■ **Your objective**
Begin with the first line of the material and copy each line word for word through the line that contains "COL = scene.collection"; the pictures are left out.

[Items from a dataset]
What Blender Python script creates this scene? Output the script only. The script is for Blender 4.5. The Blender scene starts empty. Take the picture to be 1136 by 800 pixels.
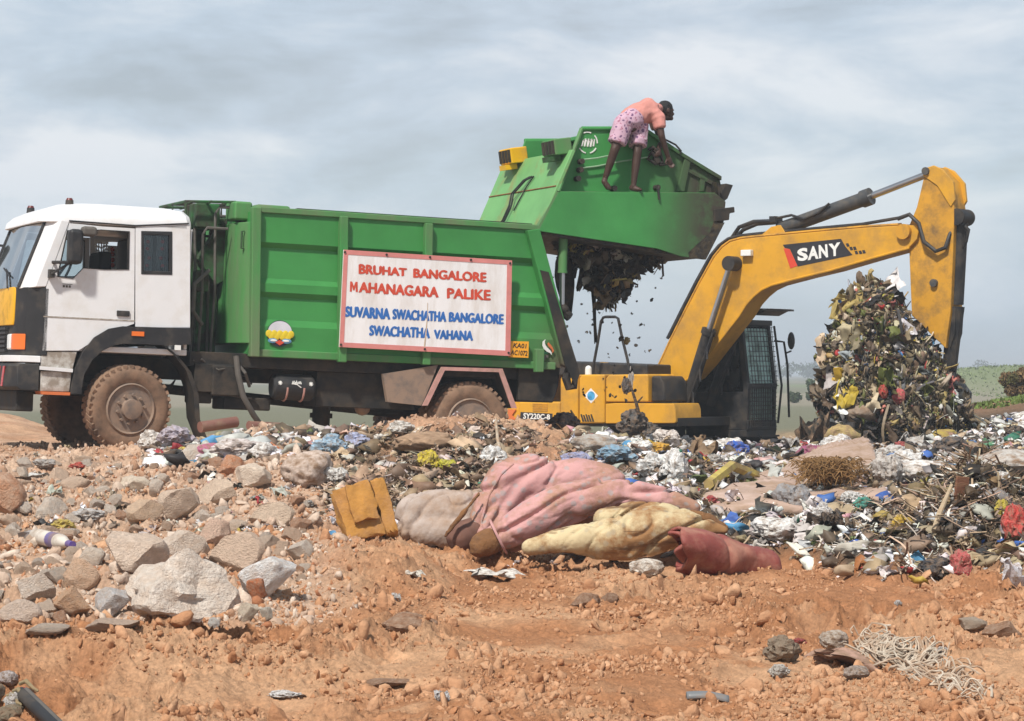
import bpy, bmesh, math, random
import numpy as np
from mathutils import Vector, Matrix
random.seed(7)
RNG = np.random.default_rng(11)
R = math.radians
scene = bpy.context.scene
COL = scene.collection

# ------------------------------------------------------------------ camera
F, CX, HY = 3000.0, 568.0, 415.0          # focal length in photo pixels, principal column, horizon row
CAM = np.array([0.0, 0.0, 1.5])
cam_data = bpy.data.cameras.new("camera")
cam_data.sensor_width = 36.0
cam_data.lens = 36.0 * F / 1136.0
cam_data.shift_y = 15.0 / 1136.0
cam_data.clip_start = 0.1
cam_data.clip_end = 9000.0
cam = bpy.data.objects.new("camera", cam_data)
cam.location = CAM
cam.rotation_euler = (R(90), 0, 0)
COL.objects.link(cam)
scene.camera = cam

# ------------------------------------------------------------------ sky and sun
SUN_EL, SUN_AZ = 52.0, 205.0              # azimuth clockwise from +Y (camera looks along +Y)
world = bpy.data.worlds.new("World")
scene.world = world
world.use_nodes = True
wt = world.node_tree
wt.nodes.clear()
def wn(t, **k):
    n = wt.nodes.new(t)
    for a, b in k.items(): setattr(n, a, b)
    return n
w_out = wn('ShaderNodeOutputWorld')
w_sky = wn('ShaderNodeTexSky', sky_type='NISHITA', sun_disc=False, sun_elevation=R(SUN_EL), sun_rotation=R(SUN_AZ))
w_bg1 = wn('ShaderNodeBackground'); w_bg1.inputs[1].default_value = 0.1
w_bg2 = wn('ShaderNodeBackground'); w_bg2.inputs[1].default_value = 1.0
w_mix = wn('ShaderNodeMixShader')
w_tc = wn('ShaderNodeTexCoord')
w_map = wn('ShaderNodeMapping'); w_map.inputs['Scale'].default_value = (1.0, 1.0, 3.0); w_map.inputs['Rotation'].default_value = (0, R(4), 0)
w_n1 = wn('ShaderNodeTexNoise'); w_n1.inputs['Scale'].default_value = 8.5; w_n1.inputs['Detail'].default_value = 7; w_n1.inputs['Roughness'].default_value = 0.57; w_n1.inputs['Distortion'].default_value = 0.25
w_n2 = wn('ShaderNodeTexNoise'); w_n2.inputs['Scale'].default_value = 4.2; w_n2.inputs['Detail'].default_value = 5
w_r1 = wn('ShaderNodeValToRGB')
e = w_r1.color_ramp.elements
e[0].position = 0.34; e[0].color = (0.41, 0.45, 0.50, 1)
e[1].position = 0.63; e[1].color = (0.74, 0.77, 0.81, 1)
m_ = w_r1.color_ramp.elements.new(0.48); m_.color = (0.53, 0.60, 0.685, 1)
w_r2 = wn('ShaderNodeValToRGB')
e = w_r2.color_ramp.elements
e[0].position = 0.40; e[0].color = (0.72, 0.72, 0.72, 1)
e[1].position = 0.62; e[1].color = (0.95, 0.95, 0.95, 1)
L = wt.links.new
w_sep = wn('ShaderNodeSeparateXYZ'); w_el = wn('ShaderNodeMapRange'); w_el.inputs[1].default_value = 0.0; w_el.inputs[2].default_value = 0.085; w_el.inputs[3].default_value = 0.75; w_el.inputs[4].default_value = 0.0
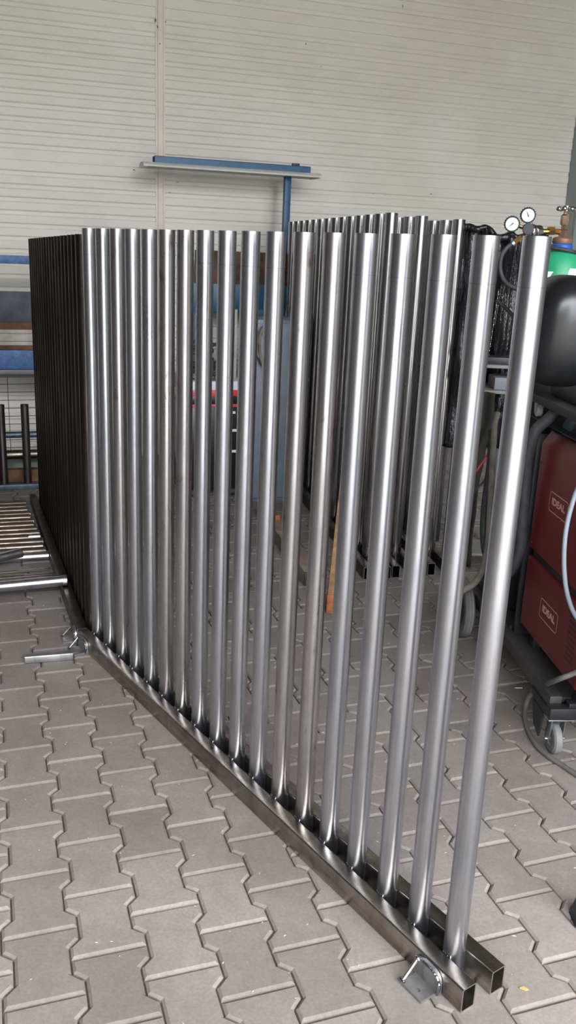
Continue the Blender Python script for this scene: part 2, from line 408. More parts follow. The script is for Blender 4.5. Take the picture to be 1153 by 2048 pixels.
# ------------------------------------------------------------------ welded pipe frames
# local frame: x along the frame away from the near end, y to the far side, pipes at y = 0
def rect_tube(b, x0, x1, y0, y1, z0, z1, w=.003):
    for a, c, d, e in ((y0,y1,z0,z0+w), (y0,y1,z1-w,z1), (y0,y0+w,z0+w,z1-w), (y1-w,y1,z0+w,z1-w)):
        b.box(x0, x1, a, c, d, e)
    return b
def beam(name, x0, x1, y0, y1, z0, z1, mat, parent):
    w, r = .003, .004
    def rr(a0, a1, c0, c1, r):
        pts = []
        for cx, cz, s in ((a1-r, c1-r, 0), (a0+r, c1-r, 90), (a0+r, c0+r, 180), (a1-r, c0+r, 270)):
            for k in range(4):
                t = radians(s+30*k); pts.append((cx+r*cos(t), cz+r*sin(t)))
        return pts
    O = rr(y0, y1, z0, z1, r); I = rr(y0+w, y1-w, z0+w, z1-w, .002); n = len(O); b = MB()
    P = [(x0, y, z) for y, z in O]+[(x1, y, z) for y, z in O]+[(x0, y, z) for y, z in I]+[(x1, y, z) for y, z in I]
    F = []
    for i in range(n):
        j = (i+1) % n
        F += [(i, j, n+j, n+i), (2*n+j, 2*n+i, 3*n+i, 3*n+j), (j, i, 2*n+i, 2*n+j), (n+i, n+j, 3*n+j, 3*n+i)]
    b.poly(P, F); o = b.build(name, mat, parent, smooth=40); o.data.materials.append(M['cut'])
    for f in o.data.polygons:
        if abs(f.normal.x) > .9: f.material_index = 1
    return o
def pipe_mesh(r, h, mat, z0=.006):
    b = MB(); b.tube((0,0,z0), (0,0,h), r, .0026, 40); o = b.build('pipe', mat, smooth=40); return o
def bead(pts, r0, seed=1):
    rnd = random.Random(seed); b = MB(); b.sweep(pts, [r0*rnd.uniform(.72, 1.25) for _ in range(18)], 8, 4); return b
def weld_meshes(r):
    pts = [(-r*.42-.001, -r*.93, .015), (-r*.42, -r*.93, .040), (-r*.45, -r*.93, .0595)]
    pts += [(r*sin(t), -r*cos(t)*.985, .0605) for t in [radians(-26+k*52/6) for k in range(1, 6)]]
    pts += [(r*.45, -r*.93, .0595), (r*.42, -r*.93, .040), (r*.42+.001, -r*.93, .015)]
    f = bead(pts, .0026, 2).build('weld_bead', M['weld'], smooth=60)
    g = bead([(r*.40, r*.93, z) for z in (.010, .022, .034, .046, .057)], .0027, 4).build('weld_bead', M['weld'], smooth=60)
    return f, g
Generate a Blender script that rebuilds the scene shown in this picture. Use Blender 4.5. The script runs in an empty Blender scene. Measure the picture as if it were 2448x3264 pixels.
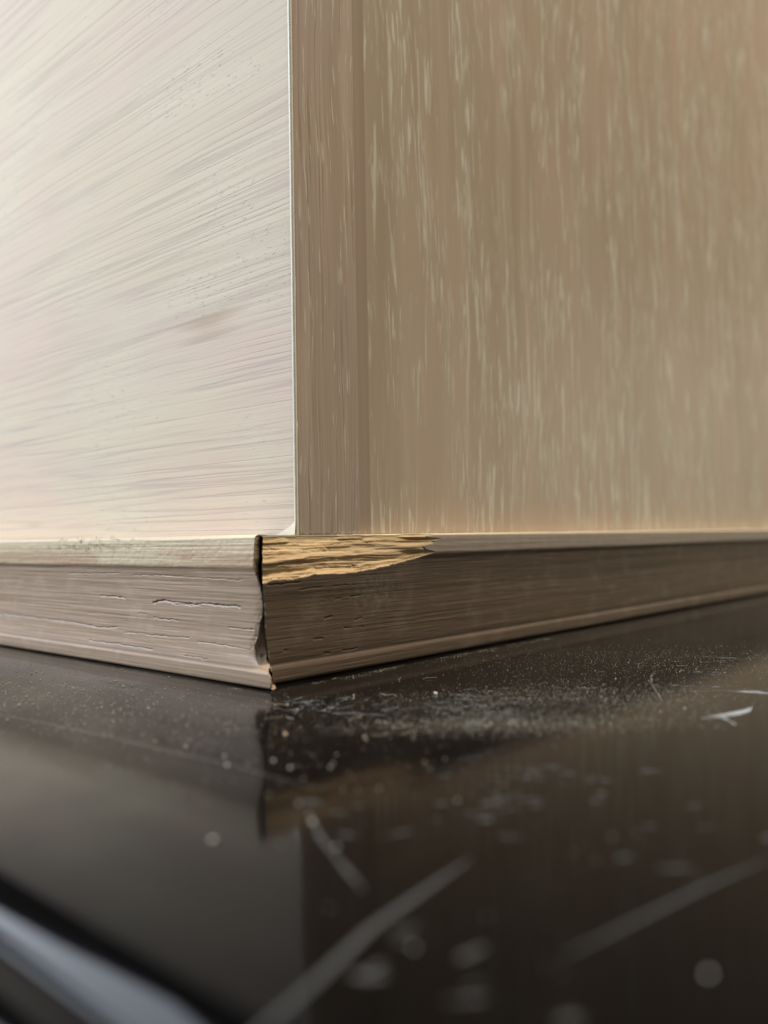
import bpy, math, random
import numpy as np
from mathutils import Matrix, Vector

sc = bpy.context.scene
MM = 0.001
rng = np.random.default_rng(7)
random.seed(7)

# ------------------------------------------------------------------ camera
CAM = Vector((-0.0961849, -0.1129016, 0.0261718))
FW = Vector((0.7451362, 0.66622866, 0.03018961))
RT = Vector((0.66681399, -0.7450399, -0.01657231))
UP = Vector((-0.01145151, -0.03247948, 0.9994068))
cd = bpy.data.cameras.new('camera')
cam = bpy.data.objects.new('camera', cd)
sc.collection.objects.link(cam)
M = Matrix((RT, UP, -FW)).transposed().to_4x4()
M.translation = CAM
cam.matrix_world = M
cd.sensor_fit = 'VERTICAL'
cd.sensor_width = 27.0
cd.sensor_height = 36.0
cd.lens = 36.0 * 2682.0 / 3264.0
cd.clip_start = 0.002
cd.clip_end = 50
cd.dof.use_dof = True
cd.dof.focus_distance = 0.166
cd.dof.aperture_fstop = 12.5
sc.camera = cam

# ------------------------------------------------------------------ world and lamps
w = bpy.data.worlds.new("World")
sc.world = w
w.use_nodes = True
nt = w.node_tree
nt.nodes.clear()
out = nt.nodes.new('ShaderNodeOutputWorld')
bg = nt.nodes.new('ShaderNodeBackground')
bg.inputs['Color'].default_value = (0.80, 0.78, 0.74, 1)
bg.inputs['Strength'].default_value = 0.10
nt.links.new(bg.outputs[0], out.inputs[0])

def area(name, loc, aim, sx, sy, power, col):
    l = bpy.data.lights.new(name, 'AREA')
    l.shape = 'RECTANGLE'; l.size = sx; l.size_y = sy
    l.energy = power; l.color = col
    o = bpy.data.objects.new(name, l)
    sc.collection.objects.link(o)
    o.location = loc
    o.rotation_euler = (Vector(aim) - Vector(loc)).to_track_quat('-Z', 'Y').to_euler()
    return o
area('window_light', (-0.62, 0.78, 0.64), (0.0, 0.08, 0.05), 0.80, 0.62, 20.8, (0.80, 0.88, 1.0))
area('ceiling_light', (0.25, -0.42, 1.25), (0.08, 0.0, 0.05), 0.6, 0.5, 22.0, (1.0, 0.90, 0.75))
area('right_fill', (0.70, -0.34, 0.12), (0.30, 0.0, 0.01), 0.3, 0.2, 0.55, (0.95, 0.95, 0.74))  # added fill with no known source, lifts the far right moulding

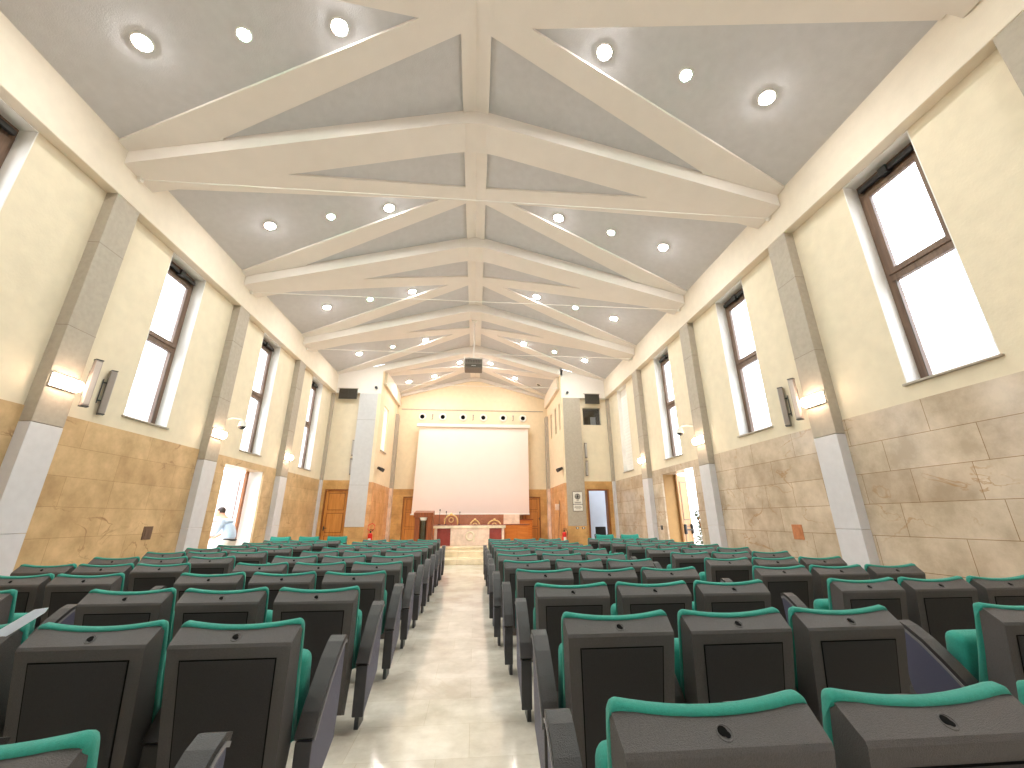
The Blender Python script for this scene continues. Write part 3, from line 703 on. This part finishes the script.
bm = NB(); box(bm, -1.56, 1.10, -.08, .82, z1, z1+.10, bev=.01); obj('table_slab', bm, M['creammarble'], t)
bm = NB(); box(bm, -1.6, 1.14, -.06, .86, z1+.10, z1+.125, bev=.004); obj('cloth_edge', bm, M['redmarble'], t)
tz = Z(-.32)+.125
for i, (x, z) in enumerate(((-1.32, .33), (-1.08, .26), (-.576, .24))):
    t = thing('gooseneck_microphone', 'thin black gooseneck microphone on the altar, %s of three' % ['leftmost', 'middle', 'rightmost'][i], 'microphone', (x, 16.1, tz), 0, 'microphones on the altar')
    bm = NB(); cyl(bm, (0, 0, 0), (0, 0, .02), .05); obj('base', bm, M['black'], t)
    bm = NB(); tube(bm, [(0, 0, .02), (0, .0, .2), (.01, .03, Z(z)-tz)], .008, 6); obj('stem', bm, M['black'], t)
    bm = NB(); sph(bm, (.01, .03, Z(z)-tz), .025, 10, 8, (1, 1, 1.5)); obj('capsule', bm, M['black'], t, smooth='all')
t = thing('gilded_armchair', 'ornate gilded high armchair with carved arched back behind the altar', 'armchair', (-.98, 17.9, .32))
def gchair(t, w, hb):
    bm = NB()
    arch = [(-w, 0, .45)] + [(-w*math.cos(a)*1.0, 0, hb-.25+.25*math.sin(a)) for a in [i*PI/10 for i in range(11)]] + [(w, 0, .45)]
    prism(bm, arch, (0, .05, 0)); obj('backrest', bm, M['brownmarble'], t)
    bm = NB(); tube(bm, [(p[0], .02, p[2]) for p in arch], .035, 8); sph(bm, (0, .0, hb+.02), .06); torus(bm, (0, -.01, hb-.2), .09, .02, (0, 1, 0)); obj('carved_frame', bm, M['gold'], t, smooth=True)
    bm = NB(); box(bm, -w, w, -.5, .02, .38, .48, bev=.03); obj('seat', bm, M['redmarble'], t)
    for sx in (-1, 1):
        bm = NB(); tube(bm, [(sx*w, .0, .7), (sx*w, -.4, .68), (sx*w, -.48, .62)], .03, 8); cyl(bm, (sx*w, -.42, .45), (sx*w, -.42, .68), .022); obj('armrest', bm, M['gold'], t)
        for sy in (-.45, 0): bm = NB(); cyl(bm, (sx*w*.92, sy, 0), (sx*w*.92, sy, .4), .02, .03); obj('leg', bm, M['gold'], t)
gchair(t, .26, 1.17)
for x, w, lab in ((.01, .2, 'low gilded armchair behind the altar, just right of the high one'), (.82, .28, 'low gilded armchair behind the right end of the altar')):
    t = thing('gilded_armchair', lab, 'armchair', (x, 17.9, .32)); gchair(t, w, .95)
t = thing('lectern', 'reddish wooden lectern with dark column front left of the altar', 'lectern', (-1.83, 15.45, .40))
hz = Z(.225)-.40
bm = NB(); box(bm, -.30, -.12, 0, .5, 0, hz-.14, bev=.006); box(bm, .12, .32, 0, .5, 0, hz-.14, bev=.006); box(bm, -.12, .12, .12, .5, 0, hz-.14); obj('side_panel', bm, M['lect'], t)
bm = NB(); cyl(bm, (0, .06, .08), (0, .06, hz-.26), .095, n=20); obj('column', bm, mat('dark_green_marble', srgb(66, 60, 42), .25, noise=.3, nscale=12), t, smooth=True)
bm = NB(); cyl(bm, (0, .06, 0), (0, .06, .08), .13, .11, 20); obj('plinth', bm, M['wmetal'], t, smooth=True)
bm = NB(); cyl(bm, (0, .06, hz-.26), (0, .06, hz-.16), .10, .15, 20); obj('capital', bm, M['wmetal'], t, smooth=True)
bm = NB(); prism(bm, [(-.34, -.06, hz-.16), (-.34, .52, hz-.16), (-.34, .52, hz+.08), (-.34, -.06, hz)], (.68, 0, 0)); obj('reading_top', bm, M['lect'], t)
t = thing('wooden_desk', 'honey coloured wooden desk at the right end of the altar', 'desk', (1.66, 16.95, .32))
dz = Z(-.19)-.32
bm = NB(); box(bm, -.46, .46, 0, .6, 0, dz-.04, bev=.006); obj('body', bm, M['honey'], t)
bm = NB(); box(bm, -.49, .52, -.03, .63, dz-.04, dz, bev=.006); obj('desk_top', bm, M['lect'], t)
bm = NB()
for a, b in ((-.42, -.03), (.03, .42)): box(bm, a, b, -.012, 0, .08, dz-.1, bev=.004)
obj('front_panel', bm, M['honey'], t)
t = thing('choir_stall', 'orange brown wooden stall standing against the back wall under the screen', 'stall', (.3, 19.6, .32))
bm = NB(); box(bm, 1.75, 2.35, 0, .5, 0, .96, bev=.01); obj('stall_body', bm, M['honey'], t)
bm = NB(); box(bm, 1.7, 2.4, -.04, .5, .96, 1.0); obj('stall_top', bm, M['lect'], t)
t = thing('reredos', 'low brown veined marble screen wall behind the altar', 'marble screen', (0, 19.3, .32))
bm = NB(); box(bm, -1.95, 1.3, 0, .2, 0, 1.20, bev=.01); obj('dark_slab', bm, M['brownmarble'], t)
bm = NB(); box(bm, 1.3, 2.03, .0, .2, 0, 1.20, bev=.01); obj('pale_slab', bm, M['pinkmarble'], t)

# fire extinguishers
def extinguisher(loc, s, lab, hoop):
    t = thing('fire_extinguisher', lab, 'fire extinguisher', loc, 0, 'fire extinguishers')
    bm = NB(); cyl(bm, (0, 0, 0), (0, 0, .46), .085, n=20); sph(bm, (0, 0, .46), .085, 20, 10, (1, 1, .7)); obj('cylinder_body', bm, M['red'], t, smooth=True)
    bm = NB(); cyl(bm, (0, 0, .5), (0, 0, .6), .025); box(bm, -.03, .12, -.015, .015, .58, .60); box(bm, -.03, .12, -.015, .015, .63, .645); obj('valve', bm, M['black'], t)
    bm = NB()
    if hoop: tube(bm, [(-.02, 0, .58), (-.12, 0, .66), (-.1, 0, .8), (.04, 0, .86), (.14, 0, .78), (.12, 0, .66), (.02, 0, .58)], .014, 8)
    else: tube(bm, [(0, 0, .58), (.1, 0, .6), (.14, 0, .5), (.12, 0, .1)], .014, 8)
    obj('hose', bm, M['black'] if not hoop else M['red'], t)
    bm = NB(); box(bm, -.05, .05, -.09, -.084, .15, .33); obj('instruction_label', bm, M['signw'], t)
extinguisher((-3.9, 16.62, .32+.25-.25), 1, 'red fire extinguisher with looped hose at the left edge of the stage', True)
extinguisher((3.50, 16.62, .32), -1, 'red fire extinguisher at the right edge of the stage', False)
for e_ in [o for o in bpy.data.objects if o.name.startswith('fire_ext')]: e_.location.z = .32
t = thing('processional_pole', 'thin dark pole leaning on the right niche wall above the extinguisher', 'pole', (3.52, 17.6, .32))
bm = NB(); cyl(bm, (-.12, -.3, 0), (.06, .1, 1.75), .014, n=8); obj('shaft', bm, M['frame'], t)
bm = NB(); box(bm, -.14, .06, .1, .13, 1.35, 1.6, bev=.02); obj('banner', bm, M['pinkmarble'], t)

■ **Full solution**
What Blender Python script creates this scene? Output the script only. The script is for Blender 4.5. The Blender scene starts empty. Take the picture to be 1136 by 800 pixels.
import bpy, bmesh, math, random
import numpy as np
from mathutils import Vector, Matrix
random.seed(7)
RNG = np.random.default_rng(11)
R = math.radians
scene = bpy.context.scene
COL = scene.collection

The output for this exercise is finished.